This score measures diagonal mass relative to off-diagonal mass.

I computed this score for every possible W_in, W_out pair. There are only $48 * 48 = 2304$ possible candidate pairs, so this step is actually computationally feasible.

Once every candidate pair has a score, we need a one-to-one matching. Each W_in should be paired with exactly one W_out, and each W_out should be used exactly once.

This is a bipartite assignment problem, so I used the Hungarian algorithm

from scipy.optimize import linear_sum_assignment

rows, cols = linear_sum_assignment(-scores)

The negative sign is because linear_sum_assignment solves a minimization problem by default, whereas I wanted to maximize the pairing score.

After this step, the 96 hidden pieces were recovered as 48 residual blocks.

So the problem has been reduced even further. We originally had 97 random files, and now we have 48 residual blocks and one final layer which is appended at the end. Now we have to order all of our residual blocks.

Step 4: Ordering the recovered residual blocks

The final layer is known by its shape. The remaining problem is to determine the order of the 48 residual blocks.

Naively, this is still huge, as there are $48!$ permutations for these residual blocks. However, this is where the CSV file provided is particularly useful.

The historical data can be used as a scoring function. For any candidate block order, I can reconstruct a full model

x_{0} = input row from CSV

x_{k + 1} = x_{k} + W_{out, k} ReLU (W_{in, k} x_{k} + b_{in, k}) + b_{out, k}

prediction = W_{final} x_{48} + b_{final}

Then I compare that reconstructed prediction to the pred column from the CSV. The loss is mean squared error:

MSE = \frac{1}{n} \sum_{i} {({\hat{y}}_{i}^{reconstructed} - y_{i}^{original})}^{2}

The correct ordering should produce MSE equal to zero up to numerical precision.

Seeding the order with the output-layer norm

The heuristic that worked well was sorting blocks by the Frobenius norm of their output projection:

{‖ W_{out} ‖}_{F}

The Frobenius norm of a matrix is:

{‖ W ‖}_{F} = \sqrt{\sum_{i} \sum_{j} W_{i j}^{2}}

It is just a measure of the overall size of the matrix. For each recovered block, I computed

score = np.linalg.norm(W_out)

and sorted the blocks by that score. It turns out that this was surprisingly close to the true order.

My intuition was that residual networks are not arbitrary compositions of matrices. Each block is a learned perturbation added to the current state, and the scale of that perturbation changes across depth. The norm of W_out is not enough to prove the order, but it gives a very good seed.

This norm-based ordering is the step that makes the local search fairly simple. If the seed were random, adjacent swaps would not be enough. But if the seed is already almost correct, adjacent swaps can repair the remaining local inversions.

Step 5: Finalizing the order with adjacent swaps

After sorting by ${‖ W_{out} ‖}_{F}$ , I ran an adjacent-swap local search.

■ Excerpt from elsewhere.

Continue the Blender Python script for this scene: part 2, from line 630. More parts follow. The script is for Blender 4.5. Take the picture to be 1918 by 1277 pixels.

The general procedure for the search is as follows:

Start with the norm-sorted order
Compute the MSE against historical predictions
Try swapping neighboring blocks
Keep the swap if it improves MSE
Repeat until no adjacent swap improves the loss

def adjacent_swap_search(order):
    best = loss(order)

    while True:
        improved = False

        for i in range(len(order) - 1):
            candidate = order.copy()
            candidate[i], candidate[i + 1] = candidate[i + 1], candidate[i]

            candidate_loss = loss(candidate)

            if candidate_loss < best:
                order = candidate
                best = candidate_loss
                improved = True

        if not improved:
            break

    return order, best

This is somewhat like bubble sort, except the comparison is not about checking if the number at index $i$ is greater than the number at index $i + 1$ . Instead the comparison its making is checking if swapping two neighboring residual blocks makes the reconstructed model closer to the original model.

The MSE curve looked like this

MSE during adjacent-swap refinement

Most accepted swaps gradually reduce the error. Then near the end, there is a huge drop.

That final drop is the interesting part. It means the model was already almost structurally correct, but one critical local inversion was still wrong. Because residual blocks are applied sequentially, an ordering mistake changes the internal state, and all later blocks operate on that changed state. Once the last important local inversion was fixed, the entire forward pass lined up with the original model and the error collapsed to numerical precision.

The final MSE was 3.369516376528804e-14

Step 6: Validation

To validate my findings, I compared the original predictions to the reconstructed predictions.

Provided vs reconstructed predictions

If the model were reconstructed incorrectly, the points would drift away from the diagonal. Instead, they lie pretty much exactly on the identity line. Thus, I can conclude that the model has been reconstructed.

Step 7: Getting the final permutation

As stated previously, each residual block has two piece indices. The first is an expand piece and the second is a compress piece. So I walked through the recovered block order and emitted:

expand_1, compress_1, expand_2, compress_2, ..., expand_48, compress_48

Then I appended the final $Linear (48 \to 1)$ layer to the end of the list, and I had my finalized permutation. I submitted my comma-separated permutation to the repo, and was met with the following message.

Success message

Final thoughts

What I liked about this puzzle is that the model is broken, but not in a way that destroys all information. The CSV reveals the input and output dimensions. The tensor shapes reveal the roles of the layers. The matrix products reveal which halves were trained together. The historical predictions reveal whether the ordering is correct.

I ended up submitting my solution via the form they attached, and I also emailed my solution to archaeology@janestreet.com. I can finally say that I solved a Jane Street puzzle.